At a 2018 convention in the Philippines, Neal told aspiring artists in attendance:
“If there are a small number of you in here that want to be artists, you can learn how to do it — not how to draw like me, which is the worst thing in the world that you can do. What you want to do is to draw like you and that’s what you can learn.”
– Neal Adams
Product Management Insight: Don’t adhere slavishly to product frameworks or your established roadmap
Product management is difficult. Product management frameworks exist to help guide PMs through the intricacies of the product lifecycle. Roadmaps exist to provide a guide for how you intend to achieve your organization’s goals. But these concepts intended to help can become roadblocks if we become slaves to them.
If we cling too tightly to a framework, we can miss the forest for the trees. If we cling too tightly to existing items on the roadmap, we can miss critical opportunities to innovate with higher ROI as we learn new information or obtain new insights.
Like artists should not try to draw like Neal Adams, PMs should not be so rigid in our approach to product. The individual artist needs to understand the fundamentals of his craft, then draw as only he can draw. The individual product manager needs to understand the fundamentals of his craft, then lead product as only he can.
“He tailored his art to the story, not the other way ‘round.”
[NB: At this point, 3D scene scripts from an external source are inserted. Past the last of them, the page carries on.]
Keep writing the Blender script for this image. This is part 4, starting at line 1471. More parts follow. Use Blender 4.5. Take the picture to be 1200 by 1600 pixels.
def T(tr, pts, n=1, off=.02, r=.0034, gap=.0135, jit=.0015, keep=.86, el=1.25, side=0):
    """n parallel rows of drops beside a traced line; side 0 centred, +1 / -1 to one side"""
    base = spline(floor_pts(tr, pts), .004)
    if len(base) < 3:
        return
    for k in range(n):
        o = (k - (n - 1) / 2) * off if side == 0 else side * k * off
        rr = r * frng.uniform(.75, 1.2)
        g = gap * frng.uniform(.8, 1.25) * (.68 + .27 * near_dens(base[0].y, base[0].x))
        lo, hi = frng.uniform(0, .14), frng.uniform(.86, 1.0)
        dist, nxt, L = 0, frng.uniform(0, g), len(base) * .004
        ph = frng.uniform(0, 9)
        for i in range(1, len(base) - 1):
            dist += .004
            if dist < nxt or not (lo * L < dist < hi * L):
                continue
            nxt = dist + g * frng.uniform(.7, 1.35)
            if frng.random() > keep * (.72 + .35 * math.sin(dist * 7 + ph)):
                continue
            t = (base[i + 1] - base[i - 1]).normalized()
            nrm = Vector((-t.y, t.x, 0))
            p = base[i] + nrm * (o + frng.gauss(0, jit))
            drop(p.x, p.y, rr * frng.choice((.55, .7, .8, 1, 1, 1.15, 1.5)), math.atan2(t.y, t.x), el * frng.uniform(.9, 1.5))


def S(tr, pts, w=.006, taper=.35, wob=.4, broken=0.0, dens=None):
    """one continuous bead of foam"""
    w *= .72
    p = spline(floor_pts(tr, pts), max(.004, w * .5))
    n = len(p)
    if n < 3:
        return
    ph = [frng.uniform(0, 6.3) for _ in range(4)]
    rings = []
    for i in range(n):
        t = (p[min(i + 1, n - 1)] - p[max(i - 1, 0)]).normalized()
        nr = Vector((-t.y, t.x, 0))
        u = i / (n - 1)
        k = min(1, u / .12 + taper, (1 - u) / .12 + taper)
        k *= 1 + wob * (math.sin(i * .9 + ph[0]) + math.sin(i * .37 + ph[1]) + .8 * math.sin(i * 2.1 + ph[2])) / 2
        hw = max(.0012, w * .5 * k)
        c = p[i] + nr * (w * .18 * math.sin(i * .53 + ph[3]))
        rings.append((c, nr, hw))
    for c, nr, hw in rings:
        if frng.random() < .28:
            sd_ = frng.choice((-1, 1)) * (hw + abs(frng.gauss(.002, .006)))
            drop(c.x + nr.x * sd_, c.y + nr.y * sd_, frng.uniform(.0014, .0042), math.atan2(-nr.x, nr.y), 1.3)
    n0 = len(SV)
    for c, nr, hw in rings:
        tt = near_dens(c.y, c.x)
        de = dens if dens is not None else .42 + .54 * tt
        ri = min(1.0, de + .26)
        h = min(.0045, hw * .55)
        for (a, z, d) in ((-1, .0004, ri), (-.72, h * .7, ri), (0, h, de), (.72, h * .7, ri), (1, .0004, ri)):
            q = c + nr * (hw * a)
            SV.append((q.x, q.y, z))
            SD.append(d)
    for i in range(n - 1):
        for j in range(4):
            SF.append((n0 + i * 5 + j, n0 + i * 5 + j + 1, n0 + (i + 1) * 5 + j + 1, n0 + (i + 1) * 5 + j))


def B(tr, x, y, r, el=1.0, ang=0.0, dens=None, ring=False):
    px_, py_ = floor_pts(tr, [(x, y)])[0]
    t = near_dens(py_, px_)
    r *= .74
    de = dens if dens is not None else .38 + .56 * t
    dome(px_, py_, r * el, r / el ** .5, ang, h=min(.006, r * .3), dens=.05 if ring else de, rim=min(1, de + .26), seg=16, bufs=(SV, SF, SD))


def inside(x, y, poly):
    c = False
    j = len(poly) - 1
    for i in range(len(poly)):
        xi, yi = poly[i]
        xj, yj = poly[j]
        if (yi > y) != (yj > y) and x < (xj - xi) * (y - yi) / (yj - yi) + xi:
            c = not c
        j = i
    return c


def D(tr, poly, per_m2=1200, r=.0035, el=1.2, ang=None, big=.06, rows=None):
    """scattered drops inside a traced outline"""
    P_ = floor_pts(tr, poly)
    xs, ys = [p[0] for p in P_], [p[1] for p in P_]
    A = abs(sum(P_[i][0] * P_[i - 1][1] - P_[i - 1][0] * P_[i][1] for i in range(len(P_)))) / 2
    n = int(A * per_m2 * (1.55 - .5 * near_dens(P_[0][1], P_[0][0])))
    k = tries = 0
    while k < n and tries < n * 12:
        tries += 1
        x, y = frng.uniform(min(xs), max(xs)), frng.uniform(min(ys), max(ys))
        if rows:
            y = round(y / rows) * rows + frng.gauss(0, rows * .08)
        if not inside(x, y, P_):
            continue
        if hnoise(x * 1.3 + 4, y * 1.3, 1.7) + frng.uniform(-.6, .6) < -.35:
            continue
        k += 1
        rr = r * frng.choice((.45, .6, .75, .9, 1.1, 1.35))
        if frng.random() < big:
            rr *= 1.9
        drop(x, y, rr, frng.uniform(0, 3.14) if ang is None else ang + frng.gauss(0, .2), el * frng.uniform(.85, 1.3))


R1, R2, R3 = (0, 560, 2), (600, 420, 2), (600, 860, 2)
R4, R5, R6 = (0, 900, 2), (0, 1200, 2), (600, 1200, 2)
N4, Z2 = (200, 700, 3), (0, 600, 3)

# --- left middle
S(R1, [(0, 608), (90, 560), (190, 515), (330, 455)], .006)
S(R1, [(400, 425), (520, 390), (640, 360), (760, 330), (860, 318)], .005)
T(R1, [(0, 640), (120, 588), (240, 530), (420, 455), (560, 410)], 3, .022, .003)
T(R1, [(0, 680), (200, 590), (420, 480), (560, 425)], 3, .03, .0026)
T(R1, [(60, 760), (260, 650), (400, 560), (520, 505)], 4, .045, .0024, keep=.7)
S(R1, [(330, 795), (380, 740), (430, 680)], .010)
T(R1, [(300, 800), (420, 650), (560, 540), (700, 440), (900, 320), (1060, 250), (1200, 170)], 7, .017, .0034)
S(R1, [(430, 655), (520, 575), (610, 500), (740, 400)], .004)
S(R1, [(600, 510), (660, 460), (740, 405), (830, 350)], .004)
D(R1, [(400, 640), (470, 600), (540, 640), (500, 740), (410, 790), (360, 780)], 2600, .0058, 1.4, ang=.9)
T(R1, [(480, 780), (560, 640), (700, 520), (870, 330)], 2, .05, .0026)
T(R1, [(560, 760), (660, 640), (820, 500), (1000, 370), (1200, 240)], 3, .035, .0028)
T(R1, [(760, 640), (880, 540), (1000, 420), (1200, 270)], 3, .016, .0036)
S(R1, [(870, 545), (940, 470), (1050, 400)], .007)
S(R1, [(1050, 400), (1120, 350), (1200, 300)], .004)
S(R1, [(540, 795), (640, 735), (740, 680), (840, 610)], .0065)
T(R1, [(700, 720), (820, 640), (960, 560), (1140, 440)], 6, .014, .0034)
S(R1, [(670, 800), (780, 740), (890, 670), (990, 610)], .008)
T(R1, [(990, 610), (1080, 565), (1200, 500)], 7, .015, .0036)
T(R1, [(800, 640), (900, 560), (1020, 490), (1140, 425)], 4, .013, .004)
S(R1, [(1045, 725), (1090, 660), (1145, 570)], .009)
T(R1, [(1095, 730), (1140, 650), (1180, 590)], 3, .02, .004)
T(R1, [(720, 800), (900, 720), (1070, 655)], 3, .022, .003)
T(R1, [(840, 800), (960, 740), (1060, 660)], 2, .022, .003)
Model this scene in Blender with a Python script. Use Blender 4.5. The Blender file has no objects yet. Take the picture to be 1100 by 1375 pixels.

Back in 2009, artist John Byrne shared his appreciation for Neal Adams:
Unlike modern artists, Neal did not attack the characters. He rarely redesigned costumes, for instance. (Green Arrow is a notable, and outstanding exception). He did not inflict steroidic physiques on slender forms, or zeppelin sized boobs when none such had previously been. His characters stood, sat, walked, ran, jumped like real people (or, as one wag put it, Neal’s characters looked exactly like what people would look like if people looked like that). He tailored his art to the story, not the other way ’round. When the story needed “small” he got small. When it needed big, he exploded.
– John Byrne
Product Management Insight: Don’t confuse adding new features with solving core problems
Adding new features to a product just feels right, doesn’t it? We imagine customers reading our release announcements, pleased to see new value being delivered to them. We hear positive feedback from the development team, excited about adopting new technologies.
But if these new features do not actually address core problems, have we really delivered new value to the market? If these new features do not get adopted, will development really be pleased about shouldering the burden of supporting them in the days ahead? Will UX be psyched about complicating the user interface and the user experience?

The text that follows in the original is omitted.